EXCLUSIVE | 'What is the biggest factor driving investment in green hydrogen projects? Not production subsidies'
China and the Middle East will pip the US to pull the trigger on renewable H2 scale-up, says expert panel at Hydrogen Insight summit
Hydrogen: hype, hope and the hard truths around its role in the energy transition
Instead, it will happen in China and the Middle East, due to a combination of excellent renewables infrastructure, guaranteed offtakers and, importantly, political will, the panel argued.
“Companies [in China] are state-owned enterprises and they are treating hydrogen as a political task, not as a business strategy,” said Martin Tengler, head of hydrogen research at BNEF, pointing out that a combination of multi-hundred-MW projects under construction in China will amount to more than 1GW of electrolyser capacity in the country this year.
China also benefits from having the cheapest electrolysers in the world, Tengler noted, adding that “many hundreds of MWs” of electrolyser capacity is being installed in China by companies hoping to define their solar or wind project as a green hydrogen scheme in order to accelerate permitting — with the electrolyser perhaps never even used.
According to Eunice Ribeiro, hydrogen funding and regulation manager at Portuguese energy company Galp, regulatory flexibility and political backing are more important ingredients than subsidies.
“Since you don’t have in place all the stuff you actually need, the political will and the right administration agility is fundamental to make that happen,” she said. “Subsidies are very important. They have their role, but I would not take them as decisive.”
In fact, the main impact of the IRA has been to start a subsidy arms race among competing nations — which she argued is a positive development.
“There is an inertia related to doing things differently, and producing green or blue hydrogen is doing things differently,” she said. “You need this momentum for this to happen."
Shirley Oliveira, vice president of hydrogen and CCUS regulatory affairs at BP, which is both a developer and an offtaker of hydrogen, agreed that subsidies are just a small part of the picture.
BP will be investing in the US and Europe before any other markets — but only because that is where its existing refinery infrastructure, and therefore the demand, is located.
“We cannot put our refinery at a competitive disadvantage because the cost of green hydrogen is higher than grey,” she said. “That’s where subsidies come in, to get us over that initial cost differential, and also enable us to kickstart the market by supplying low-carbon hydrogen not only to ourselves, but to customers so they can also start their transition.”

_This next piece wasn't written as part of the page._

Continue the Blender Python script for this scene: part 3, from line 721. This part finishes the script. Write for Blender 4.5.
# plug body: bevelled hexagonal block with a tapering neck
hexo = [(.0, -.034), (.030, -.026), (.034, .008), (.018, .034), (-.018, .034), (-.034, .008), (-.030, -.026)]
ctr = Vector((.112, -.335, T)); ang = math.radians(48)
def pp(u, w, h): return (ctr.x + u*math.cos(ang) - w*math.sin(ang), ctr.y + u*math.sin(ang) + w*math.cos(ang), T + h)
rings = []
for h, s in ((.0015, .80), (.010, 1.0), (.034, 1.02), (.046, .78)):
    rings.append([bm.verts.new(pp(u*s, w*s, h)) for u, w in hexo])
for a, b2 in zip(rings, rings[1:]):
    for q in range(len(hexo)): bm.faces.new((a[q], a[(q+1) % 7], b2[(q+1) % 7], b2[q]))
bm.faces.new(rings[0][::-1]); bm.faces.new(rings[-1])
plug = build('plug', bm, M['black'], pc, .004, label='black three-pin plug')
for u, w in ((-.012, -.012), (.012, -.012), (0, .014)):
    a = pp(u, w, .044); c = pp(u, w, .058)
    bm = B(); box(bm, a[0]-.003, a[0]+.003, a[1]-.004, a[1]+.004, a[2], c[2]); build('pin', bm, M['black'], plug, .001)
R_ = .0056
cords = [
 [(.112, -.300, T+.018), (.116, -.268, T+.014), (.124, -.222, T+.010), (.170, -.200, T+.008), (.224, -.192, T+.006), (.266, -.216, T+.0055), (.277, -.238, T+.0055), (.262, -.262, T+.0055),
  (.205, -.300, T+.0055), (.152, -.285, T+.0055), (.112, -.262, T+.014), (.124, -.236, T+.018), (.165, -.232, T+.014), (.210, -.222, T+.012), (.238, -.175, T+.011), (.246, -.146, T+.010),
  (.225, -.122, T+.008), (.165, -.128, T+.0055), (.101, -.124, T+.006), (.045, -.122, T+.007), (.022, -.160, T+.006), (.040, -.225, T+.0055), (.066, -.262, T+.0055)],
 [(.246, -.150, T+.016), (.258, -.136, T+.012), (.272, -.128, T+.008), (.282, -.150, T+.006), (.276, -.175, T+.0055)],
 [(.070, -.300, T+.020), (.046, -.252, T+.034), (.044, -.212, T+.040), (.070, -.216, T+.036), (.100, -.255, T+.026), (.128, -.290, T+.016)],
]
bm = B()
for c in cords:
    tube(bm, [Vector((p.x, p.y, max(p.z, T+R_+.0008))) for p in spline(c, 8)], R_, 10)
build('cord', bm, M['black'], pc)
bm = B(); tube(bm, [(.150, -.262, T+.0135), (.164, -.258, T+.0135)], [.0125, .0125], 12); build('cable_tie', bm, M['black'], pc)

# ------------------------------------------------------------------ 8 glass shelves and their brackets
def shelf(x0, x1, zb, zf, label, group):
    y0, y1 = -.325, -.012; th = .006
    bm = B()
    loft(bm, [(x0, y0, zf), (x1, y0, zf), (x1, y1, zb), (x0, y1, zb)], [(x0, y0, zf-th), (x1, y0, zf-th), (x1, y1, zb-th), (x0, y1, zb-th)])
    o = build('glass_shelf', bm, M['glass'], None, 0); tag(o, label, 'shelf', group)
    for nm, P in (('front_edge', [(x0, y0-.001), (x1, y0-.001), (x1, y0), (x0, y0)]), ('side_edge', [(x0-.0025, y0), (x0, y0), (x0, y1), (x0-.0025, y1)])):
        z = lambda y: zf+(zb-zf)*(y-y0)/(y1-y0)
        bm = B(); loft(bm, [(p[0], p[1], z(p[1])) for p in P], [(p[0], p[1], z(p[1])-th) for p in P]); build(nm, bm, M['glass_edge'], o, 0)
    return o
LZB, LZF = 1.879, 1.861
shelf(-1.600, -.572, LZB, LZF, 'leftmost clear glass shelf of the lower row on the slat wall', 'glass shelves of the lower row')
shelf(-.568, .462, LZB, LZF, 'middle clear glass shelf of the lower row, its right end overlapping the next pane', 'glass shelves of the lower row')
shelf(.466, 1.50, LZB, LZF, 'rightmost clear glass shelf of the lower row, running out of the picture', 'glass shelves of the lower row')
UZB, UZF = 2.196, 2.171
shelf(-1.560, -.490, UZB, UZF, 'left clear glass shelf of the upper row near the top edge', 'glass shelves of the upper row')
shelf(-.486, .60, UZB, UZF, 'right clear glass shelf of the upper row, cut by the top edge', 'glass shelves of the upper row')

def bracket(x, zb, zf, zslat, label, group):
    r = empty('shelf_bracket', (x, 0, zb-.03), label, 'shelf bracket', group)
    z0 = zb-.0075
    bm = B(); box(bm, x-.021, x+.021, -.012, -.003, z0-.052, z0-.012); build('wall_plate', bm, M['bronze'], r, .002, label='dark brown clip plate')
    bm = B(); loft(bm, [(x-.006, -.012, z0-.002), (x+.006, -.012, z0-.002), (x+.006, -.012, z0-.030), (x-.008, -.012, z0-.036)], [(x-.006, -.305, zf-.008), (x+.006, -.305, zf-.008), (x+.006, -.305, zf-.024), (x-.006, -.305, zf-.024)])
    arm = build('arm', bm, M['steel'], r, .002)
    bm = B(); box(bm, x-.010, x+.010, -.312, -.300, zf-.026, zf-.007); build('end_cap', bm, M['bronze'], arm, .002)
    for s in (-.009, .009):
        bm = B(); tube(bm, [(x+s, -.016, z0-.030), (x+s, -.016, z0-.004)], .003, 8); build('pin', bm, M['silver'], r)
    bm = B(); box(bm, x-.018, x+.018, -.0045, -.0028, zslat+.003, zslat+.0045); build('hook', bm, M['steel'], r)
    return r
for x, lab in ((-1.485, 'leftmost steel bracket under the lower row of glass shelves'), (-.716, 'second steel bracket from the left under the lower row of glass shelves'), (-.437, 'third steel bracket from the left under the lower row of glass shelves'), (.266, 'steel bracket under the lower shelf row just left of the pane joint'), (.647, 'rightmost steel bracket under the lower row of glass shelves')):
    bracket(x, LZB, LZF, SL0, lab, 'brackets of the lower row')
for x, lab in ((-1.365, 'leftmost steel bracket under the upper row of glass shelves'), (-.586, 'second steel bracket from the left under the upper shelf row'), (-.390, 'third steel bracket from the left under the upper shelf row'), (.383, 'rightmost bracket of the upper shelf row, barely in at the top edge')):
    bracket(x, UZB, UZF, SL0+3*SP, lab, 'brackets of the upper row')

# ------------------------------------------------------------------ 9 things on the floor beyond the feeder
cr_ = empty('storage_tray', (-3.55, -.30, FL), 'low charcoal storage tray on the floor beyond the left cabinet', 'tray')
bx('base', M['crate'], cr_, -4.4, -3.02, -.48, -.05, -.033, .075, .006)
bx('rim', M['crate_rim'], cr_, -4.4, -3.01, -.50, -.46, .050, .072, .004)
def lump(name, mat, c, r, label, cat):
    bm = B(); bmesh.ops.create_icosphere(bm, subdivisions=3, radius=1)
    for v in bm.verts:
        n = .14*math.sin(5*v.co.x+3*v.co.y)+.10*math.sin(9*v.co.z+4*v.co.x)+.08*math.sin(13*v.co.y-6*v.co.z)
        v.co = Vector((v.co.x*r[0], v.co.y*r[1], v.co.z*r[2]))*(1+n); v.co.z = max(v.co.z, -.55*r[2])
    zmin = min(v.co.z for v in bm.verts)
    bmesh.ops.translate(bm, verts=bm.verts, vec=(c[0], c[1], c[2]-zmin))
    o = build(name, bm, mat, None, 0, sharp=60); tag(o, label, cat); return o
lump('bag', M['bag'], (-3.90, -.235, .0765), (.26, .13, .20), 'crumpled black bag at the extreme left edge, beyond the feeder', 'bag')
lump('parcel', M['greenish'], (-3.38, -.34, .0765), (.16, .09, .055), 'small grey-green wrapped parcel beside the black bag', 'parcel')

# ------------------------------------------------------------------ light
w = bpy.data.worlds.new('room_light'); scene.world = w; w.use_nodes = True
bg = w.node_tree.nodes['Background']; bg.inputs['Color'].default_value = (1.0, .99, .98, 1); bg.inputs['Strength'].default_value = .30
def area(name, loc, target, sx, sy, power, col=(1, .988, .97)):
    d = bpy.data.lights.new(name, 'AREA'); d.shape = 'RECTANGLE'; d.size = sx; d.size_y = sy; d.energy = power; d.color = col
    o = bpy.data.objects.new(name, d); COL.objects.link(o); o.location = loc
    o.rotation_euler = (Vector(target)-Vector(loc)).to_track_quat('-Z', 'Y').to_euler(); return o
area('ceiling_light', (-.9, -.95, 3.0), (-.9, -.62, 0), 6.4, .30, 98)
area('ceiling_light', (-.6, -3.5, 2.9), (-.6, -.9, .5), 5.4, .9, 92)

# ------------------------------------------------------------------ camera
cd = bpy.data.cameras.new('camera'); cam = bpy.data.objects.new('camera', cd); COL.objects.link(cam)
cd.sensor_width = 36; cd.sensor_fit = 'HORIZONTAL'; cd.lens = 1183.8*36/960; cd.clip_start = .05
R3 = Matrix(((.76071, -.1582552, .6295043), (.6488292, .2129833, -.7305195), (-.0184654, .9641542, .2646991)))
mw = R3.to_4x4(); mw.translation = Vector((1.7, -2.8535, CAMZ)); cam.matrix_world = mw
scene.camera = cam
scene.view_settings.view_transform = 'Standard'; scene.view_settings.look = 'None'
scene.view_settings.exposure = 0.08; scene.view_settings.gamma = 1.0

Tengler called for the US and other countries to follow the EU’s example and introduce a demand-side incentive — or mandate — to force potential customers to offtake green hydrogen.
The focus on production targets (and subsidies) at the expense of demand-side incentives is a major barrier to producers in the US, Japan and other places, Tengler argued, noting that the subsidy that kickstarted the solar industry, the feed-in tariff, succeeded because the electricity grid was a guaranteed buyer.
In fact, the US government’s “H2 Matchmaker” — which links up low-carbon hydrogen suppliers with potential customers — reports a massive mismatch between the high number of suppliers to the low number of customers, he explained.
“Clearly, what we now need is demand-side mandates or demand-side subsidies for any of this hydrogen that is meant to be produced, to actually find anyone that is going to buy it,” Tengler added.
Production subsidies have had the most impact on the electrolyser sector, explained Eva Ravn Nielsen, chief advisor on hydrogen and Power-to-X at engineering consultancy Ramboll.
But the US risks being oversupplied with electrolysers factories with few customers.
“Everyone is struggling with the business case, and that is where subsidies come in and play a major role, especially for the manufacturers of electrolysers,” she said. “The ones based in Europe were suddenly saying our next factory will be in the US because that’s where the market will kick off because of the subsidies. But still we don’t see final investment decision for projects being developed.”
If and when the regulatory and political framework in the US falls into place and facilitates FIDs on green hydrogen projects, Washington DC’s skew towards production subsidies at the expense of demand could see volumes flowing abroad.
The most likely candidate for US hydrogen is Europe due to its new hydrogen demand mandates, Tengler noted, although there is also a slim possibility that volumes will flow to South Korea and Japan to enable those countries’ plans for co-firing hydrogen-derived ammonia with coal in the power sector.
“Perhaps US taxpayers will be subsidising demand in Europe,” he suggested.